Stand: 29.09.2014 11:00 Uhr

Nachgefragt: Moritz Eggert

Moritz Eggert im Porträt © Mara Eggert Foto: Mara Eggert
Keine Ahnung zu haben, bedeute mehr Macht für die eigene Intuition, so Moritz Eggert.

Moritz Eggert gilt als einer der mutigsten Performer in der neuen Musik. Am 8. Oktober kommt er gemeinsam mit seinem Kollegen Thierry Pécou zu einem Konzert in der Reihe NDR das neue werk nach Hamburg. Vorab hat er uns schon einmal drei Fragen beantwortet.

Täuscht der Eindruck, oder finden Sie es mittlerweile eigentlich langweilig, nur bei den gängigen, "traditionellen" Foren der neuen Musik aktiv zu sein - von Donaueschingen bis zu den Formaten des Rundfunks?

Moritz Eggert: Langweilig ganz sicher nicht, aber ich finde es nicht so interessant, mich als Komponist allein an eine bestimmte "Szene" zu wenden. Dort gibt es den Jargon der Insider und manchmal tendieren die Themen dazu, allein um sich selbst und ihre Relevanz für eine ganz bestimmte Klientel zu kreisen. Vielleicht bin ich naiv, aber eigentlich sollten Musik und Kunst generell erst einmal jedem offen sein, auch dem Nicht-Insider. Auch Modelleisenbahner und Pudelzüchter haben ihre eigene Szene und ihre Veranstaltungen, und das ist sicherlich auch in Ordnung so, aber mir würde das als Publikum nicht genügen.

Was sollte sich an Inhalten und Programmen der zeitgenössischen Musikszene ändern, was kann so bleiben?

Eggert: Was das künstlerische Talent angeht, so sehe ich eigentlich ein großes Potential, und es gibt zweifellos auch viele erfolgreiche Versuche, Konzertformen und deren Präsentation zu überdenken und neu zu erfinden, vor allem was die junge Ensembleszene angeht. Hier sind viele interessante Wege beschritten worden, die ich spannend finde. Die Freiheiten, die uns zur Verfügung stehen, werden aber manchmal zu wenig genutzt – man will dem Fachpublikum und dem Kritiker gefallen anstatt wirkliche Wagnisse einzugehen.

Grundsätzlich bleibt das schon oben beschriebene ewige Dilemma der "Szene". Einerseits bietet einem die Szene Sicherheit, Aufträge, Stipendien, Anerkennung des Fachpublikums, gleichzeitig ist sie aber auch ein goldener Käfig, der mit der Lebenswirklichkeit der meisten Menschen nur noch wenig zu tun hat. Inwieweit da noch gesellschaftlich relevante Kunst entstehen kann, ist fraglich. Was wir eigentlich bräuchten ist also eine "Independent"-Musik der Moderne, eine wirklich radikale Abkehr von der Sicherheit der etablierten Strukturen.
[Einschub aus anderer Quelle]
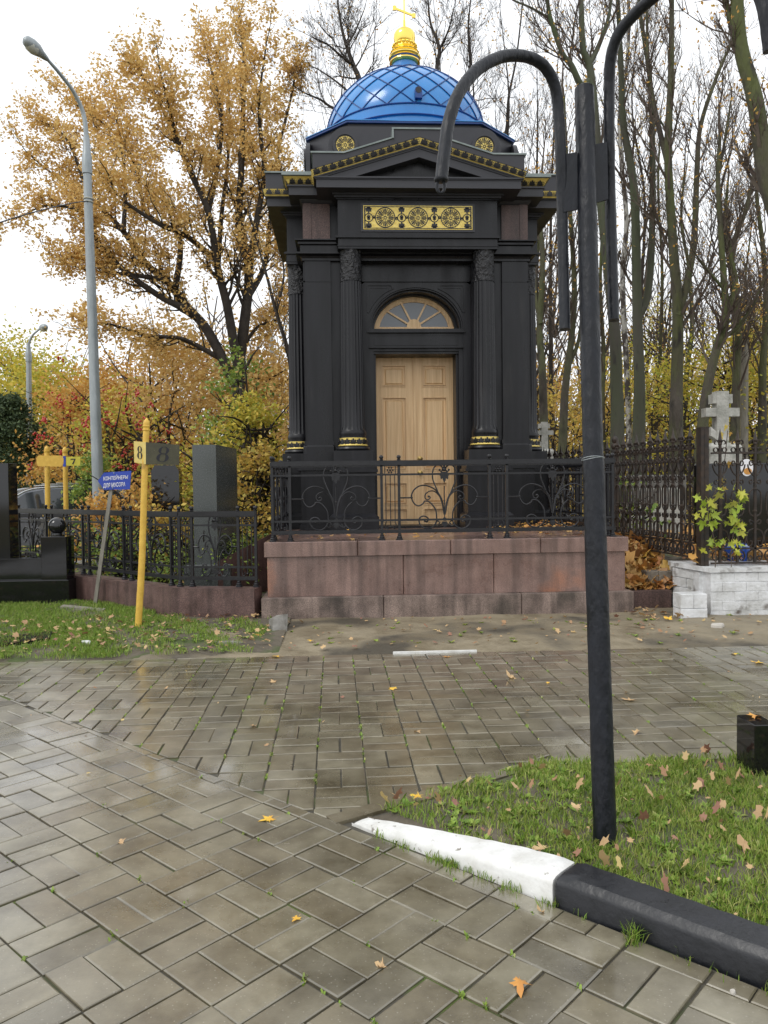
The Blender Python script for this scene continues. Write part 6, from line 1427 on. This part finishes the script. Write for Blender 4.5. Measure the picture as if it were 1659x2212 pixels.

Als Freund der Kulturförderung sähe ich diese Musik durchaus auch gerne in unseren staatlich geförderten Konzertsälen, Rundfunkhäusern und Opernhäusern, aber sicherlich muss eine solche Musik auch teilweise davon unabhängig sein, sonst kann sie nicht frei sein. Über kurz oder lang wird sich eine solche freie Musik aber meiner Meinung nach zunehmend etablieren, was auch mit dem zunehmenden Wegbrechen der etablierten Strukturen zu tun hat. Zum ersten Mal in der Geschichte der Musik haben Komponisten also eine Art Guerilla-Rolle, zwischen allen Fronten, man wird sehen wie sich das entwickelt.

"1,2,3" ist der Titel für das neue Stück in Hamburg, ein Auftragswerk des NDR. Was hat der Titel genau mit dem Stück zu tun, worum geht es in Ihrem neuen Werk?

Eggert: In meinem Stück habe ich musikalische Ereignisse streng an einen Satz aus neun "Befehlen" gekoppelt, die durch den Sampler ausgelöst werden. Die Musik reagiert also wie eine Art Pawlow'scher Hund auf bestimmte Vorgaben – Melodik zum Beispiel wird ein- und ausgeschaltet.

Natürlich interessiert mich dann dabei, wie unmenschlich eine solche Befehlsstruktur dann letztlich wird, oder ob die Musik sich Inseln der Freiheit erhalten kann, ob sie gegen die Bevormundung rebellieren kann. Und natürlich entspricht das ziemlich genau auch unserer zunehmend fremdgesteuerten Lebenswirklichkeit, in der uns Konzerne täglich vorschlagen, was wir als nächstes konsumieren wollen.

Die Fragen stellte Dr. Richard Armbruster.